If anyone should think that this explanation of the universal story of the deluge and ark is far-fetched, we should be glad to hear any other explanation that may be offered. And it must be remembered that the flood story is only a single instance of the universal diffusion of myths; for we find also similar accounts of the creation of the world, the creation of beasts and man, the fall of man; and this is not to mention the whole body of mythology, with its almost identical features all over the world, for which scholars have devised the solar myth theory, as though ancient races amused themselves with devising poetical accounts of the succession of the seasons and the course of the sun and moon.

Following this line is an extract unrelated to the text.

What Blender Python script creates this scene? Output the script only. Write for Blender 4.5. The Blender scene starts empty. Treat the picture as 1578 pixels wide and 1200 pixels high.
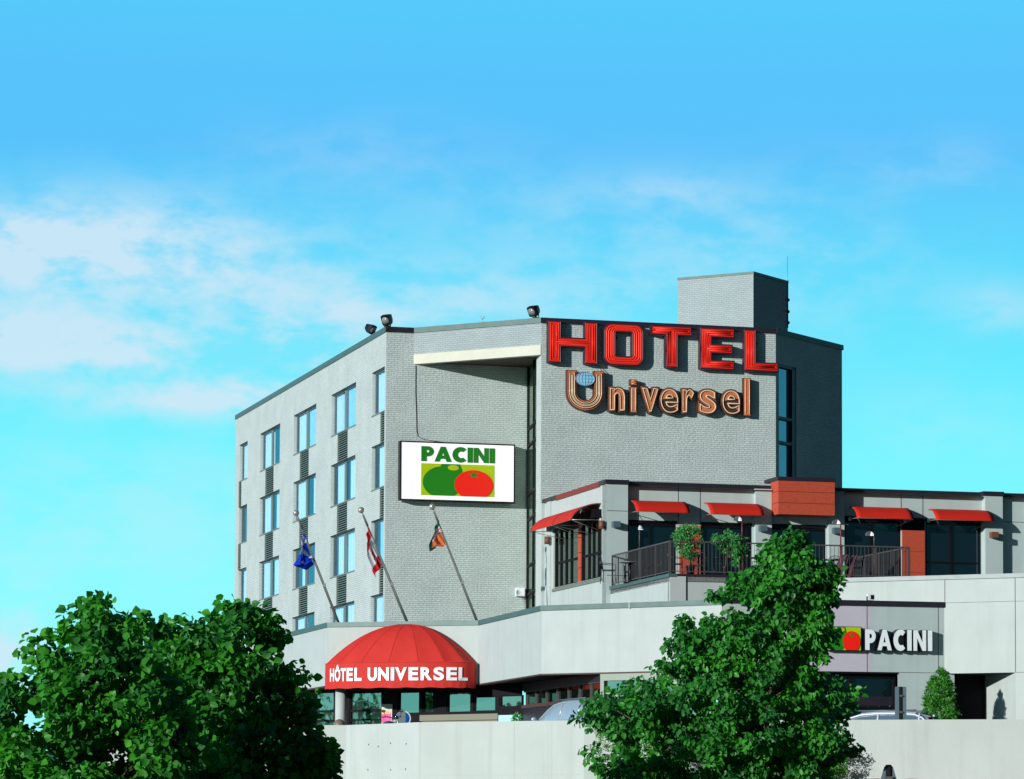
import bpy, math, random
import numpy as np
from mathutils import Matrix, Vector
R = math.radians
sc = bpy.context.scene
col = sc.collection
rng = np.random.default_rng(7)
random.seed(7)

# ------------------------------------------------------------------ camera
F_, PX, PITCH, CZ = 5500.0, 1162.0, R(4.0), 1.6
PY = 1264.0 - F_ * math.tan(PITCH)
cam = bpy.data.cameras.new('camera'); camo = bpy.data.objects.new('camera', cam); col.objects.link(camo)
cam.sensor_width = 36.0; cam.lens = F_ / 1578 * 36
cam.shift_x = (789 - PX) / 1578; cam.shift_y = (PY - 600) / 1578
cam.clip_start = 0.5; cam.clip_end = 8000
camo.location = (0, 0, CZ); camo.rotation_euler = (R(90) + PITCH, 0, 0)
sc.camera = camo
sc.render.resolution_x, sc.render.resolution_y = 1024, 779

# ------------------------------------------------------------------ light
BETA, ELEV = R(40.5), R(11.5)
S = Vector((-math.sin(BETA) * math.cos(ELEV), -math.cos(BETA) * math.cos(ELEV), math.sin(ELEV)))
sun = bpy.data.lights.new('sun', 'SUN'); sun.energy = 4.7; sun.angle = R(0.5); sun.color = (1.0, 0.975, 0.93)
suno = bpy.data.objects.new('sun', sun); col.objects.link(suno)
suno.rotation_euler = S.to_track_quat('Z', 'Y').to_euler(); suno.location = (-40, -20, 60)
world = bpy.data.worlds.new('World'); sc.world = world; world.use_nodes = True
def build_world():
    nt = world.node_tree; N = nt.nodes; L = nt.links; N.clear()
    out = N.new('ShaderNodeOutputWorld'); bg = N.new('ShaderNodeBackground')
    sky = N.new('ShaderNodeTexSky'); sky.sky_type = 'NISHITA'; sky.sun_disc = False
    sky.sun_elevation = ELEV; sky.sun_rotation = math.atan2(S.x, S.y); sky.air_density = 1.0; sky.dust_density = 0.3; sky.ozone_density = 2.0
    tc = N.new('ShaderNodeTexCoord'); sep = N.new('ShaderNodeSeparateXYZ'); L.new(tc.outputs['Generated'], sep.inputs[0])
    # clear-air colour of this sky by height above the horizon
    ramp = N.new('ShaderNodeValToRGB'); mr = N.new('ShaderNodeMapRange')
    mr.inputs['From Min'].default_value = 0.0; mr.inputs['From Max'].default_value = 0.5
    L.new(sep.outputs['Z'], mr.inputs['Value']); L.new(mr.outputs[0], ramp.inputs[0])
    cr = ramp.color_ramp
    stops = [(0.0, (.33, 1.05, 1.10)), (0.13, (.23, 1.02, 1.07)), (0.205, (.16, .95, 1.06)), (0.26, (.115, .84, 1.04)), (0.31, (.095, .73, 1.03)), (0.37, (.085, .56, 1.02)), (0.41, (.086, .57, 1.02)), (0.46, (.085, .63, 1.02)), (0.66, (.05, .24, .55)), (1.0, (.025, .10, .27))]
    while len(cr.elements) > 1: cr.elements.remove(cr.elements[-1])
    cr.elements[0].position = stops[0][0]; cr.elements[0].color = stops[0][1] + (1,)
    for p, c in stops[1:]:
        e = cr.elements.new(p); e.color = c + (1,)
    bg.inputs['Strength'].default_value = 0.1
    # luminance of the physical sky carried by the clear-air colour
    mixs = N.new('ShaderNodeMix'); mixs.data_type = 'RGBA'; mixs.inputs['Factor'].default_value = 0.9
    sc10 = N.new('ShaderNodeMix'); sc10.data_type = 'RGBA'; sc10.blend_type = 'MULTIPLY'; sc10.inputs['Factor'].default_value = 1.0
    L.new(ramp.outputs[0], sc10.inputs['A']); sc10.inputs['B'].default_value = (10, 10, 10, 1)
    L.new(sky.outputs[0], mixs.inputs['A']); L.new(sc10.outputs['Result'], mixs.inputs['B'])
    # clouds
    def math_(op, a, b=None, clamp=False):
        m = N.new('ShaderNodeMath'); m.operation = op; m.use_clamp = clamp
        for i, v in enumerate((a, b)):
            if v is None: continue
            if isinstance(v, (int, float)): m.inputs[i].default_value = v
            else: L.new(v, m.inputs[i])
        return m.outputs[0]
    mp = N.new('ShaderNodeMapping'); mp.inputs['Scale'].default_value = (1, 1, 2.1); L.new(tc.outputs['Generated'], mp.inputs[0])
    n1 = N.new('ShaderNodeTexNoise'); n1.inputs['Scale'].default_value = 44; n1.inputs['Detail'].default_value = 7; n1.inputs['Roughness'].default_value = .60
    n1.inputs['Distortion'].default_value = .1; L.new(mp.outputs[0], n1.inputs['Vector'])
    n2 = N.new('ShaderNodeTexNoise'); n2.inputs['Scale'].default_value = 13; n2.inputs['Detail'].default_value = 5; L.new(mp.outputs[0], n2.inputs['Vector'])
    def blob(px, py, sx, sy, amp):
        # soft region of the sky round one direction (an ellipse on the celestial sphere)
        a, b = (px - PX) / F_, (1264 - py) / F_
        dx = math_('MULTIPLY', math_('SUBTRACT', sep.outputs['X'], a), F_ / sx); dz = math_('MULTIPLY', math_('SUBTRACT', sep.outputs['Z'], b), F_ / sy)
        r2 = math_('ADD', math_('MULTIPLY', dx, dx), math_('MULTIPLY', dz, dz))
        e = math_('MULTIPLY', math_('POWER', 2.718, math_('MULTIPLY', r2, -1)), amp)
        return math_('MULTIPLY', e, math_('GREATER_THAN', sep.outputs['Y'], 0.0))
    tot = None
    for b in [(210, 410, 250, 80, 1.25), (50, 545, 150, 50, 1.1), (330, 555, 260, 50, .8), (390, 625, 230, 28, 1.1), (520, 500, 160, 60, .55), (40, 400, 120, 60, .5), (1190, 410, 230, 110, .36), (760, 460, 260, 60, .55), (1030, 300, 70, 24, .22), (1440, 265, 120, 45, .2), (1540, 480, 80, 40, .4), (10, 1020, 110, 90, 1.1), (250, 800, 420, 130, .30), (560, 250, 200, 50, .18), (900, 330, 300, 60, .25), (1450, 650, 150, 60, .2)]:
        v = blob(*b); tot = v if tot is None else math_('ADD', tot, v)
    thr = N.new('ShaderNodeMapRange'); thr.interpolation_type = 'SMOOTHSTEP'; thr.inputs['From Min'].default_value = .36; thr.inputs['From Max'].default_value = .62
    nn = math_('ADD', math_('MULTIPLY', n1.outputs[0], .72), math_('MULTIPLY', n2.outputs[0], .28)); L.new(nn, thr.inputs['Value'])
    m = math_('MULTIPLY', tot, math_('ADD', math_('MULTIPLY', thr.outputs[0], 1.0), .16), True)
    m = math_('MULTIPLY', m, .85)
    mx = N.new('ShaderNodeMix'); mx.data_type = 'RGBA'; L.new(m, mx.inputs['Factor']); L.new(mixs.outputs['Result'], mx.inputs['A']); mx.inputs['B'].default_value = (6.5, 8.1, 9.3, 1)
    # the sky is deepest in the band square to the sun
    dp = N.new('ShaderNodeVectorMath'); dp.operation = 'DOT_PRODUCT'; L.new(tc.outputs['Generated'], dp.inputs[0]); az = math.atan2(S.x, S.y) - R(92); dp.inputs[1].default_value = (math.sin(az), math.cos(az), .15)
    dr = N.new('ShaderNodeMapRange'); dr.interpolation_type = 'SMOOTHSTEP'; dr.inputs['From Min'].default_value = -.05; dr.inputs['From Max'].default_value = .7; dr.inputs['To Min'].default_value = 1.0; dr.inputs['To Max'].default_value = .14
    L.new(dp.outputs['Value'], dr.inputs['Value']); dm = N.new('ShaderNodeMix'); dm.data_type = 'RGBA'; dm.blend_type = 'MULTIPLY'; dm.inputs['Factor'].default_value = 1
    L.new(mx.outputs['Result'], dm.inputs['A']); L.new(dr.outputs[0], dm.inputs['B']); mx = dm
    L.new(mx.outputs['Result'], bg.inputs[0]); L.new(bg.outputs[0], out.inputs[0])
build_world()
sc.view_settings.view_transform = 'Standard'; sc.view_settings.look = 'None'; sc.view_settings.exposure = 0.0; sc.view_settings.gamma = 1.0
sc.cycles.max_bounces = 8; sc.cycles.transparent_max_bounces = 12

# ------------------------------------------------------------------ helpers
def ray(px, py):
    a, b = (px - PX) / F_, (PY - py) / F_
    return Vector((a, math.cos(PITCH) - b * math.sin(PITCH), math.sin(PITCH) + b * math.cos(PITCH)))
def at(px, py, Y):                       # world point seen at px,py at depth Y
    d = ray(px, py); return Vector((0, 0, CZ)) + d * (Y / d.y)
def dirv(deg): return Vector((math.sin(R(deg)), math.cos(R(deg)), 0))
dA, dB, dC, dD = -dirv(-18.6), dirv(28.9), dirv(71.4), -dirv(-61.1)
class Frame:                              # a vertical wall plane: X runs right along it, Z up, Y into the wall
    def __init__(s, P, d, L=None):
        if L is None and not isinstance(d, Vector): raise ValueError
        s.P = Vector((P[0], P[1], 0)); d = Vector((d[0], d[1], 0)); s.d = d.normalized()
        s.n_in = Vector((-s.d.y, s.d.x, 0)); s.L = L
        s.M = Matrix(((s.d.x, s.n_in.x, 0, s.P.x), (s.d.y, s.n_in.y, 0, s.P.y), (0, 0, 1, 0), (0, 0, 0, 1)))
    def pt(s, u, z, w=0): return s.P + s.d * u - s.n_in * w + Vector((0, 0, z))
    def hit(s, px, py, w=0):              # (u, z) on the plane set w outwards
        r = ray(px, py); o = Vector((0, 0, CZ)); p = s.P - s.n_in * w
        t = (p - o).dot(s.n_in) / r.dot(s.n_in); q = o + r * t
        return (q - s.P).dot(s.d), q.z
    def u(s, px, py=900, w=0): return s.hit(px, py, w)[0]
    def z(s, px, py, w=0): return s.hit(px, py, w)[1]
def seg(P, Q): P = Vector((P[0], P[1], 0)); Q = Vector((Q[0], Q[1], 0)); return Frame(P, Q - P, (Q - P).length)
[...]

The only rational explanation is that these stories form the symbolical record of the ancient Secret Doctrine, which was enshrined in this form by wise men, for its preservation during dark ages; and the key to which is available for those sufficiently interested to study the pages of H. P. Blavatsky's Secret Doctrine. As said above, owing to the universal correspondences and the analogy of all things in Nature, every such myth has several meanings; and the flood story, of which we find in our Bible a Hebrew-Chaldean version, records the disappearance of the continent of Atlantis, with the degenerate remains of its population, who were destroyed because of their corruption; and the preservation of the human seed for the founding of the next coming (or Fifth) Root-Race of humanity. But the legend at the same time signifies the general law of cycles and rebirth. The word 'ark' is akin to the Chaldean argha, meaning the womb of Nature, the crescent moon, and a cup; and it is the receptacle wherein are preserved the seeds for a new birth. Death means rebirth, and destruction means renewal. These processes are everywhere observable in Nature; but scholarship, with an inverted logic, has supposed that their correspondences in human life are merely poetical analogies; whereas the truth is that physical Nature but repeats outwardly the laws and workings of interior nature. The human race is perpetually renewed; for each human individual is in his essence an undying Self, preserved perpetually through manifold successive changes of his outer vestures; and men, races, and worlds, eternal in their essence, are, as to their outer form, perpetually passing away and reappearing in the cycles of rebirth.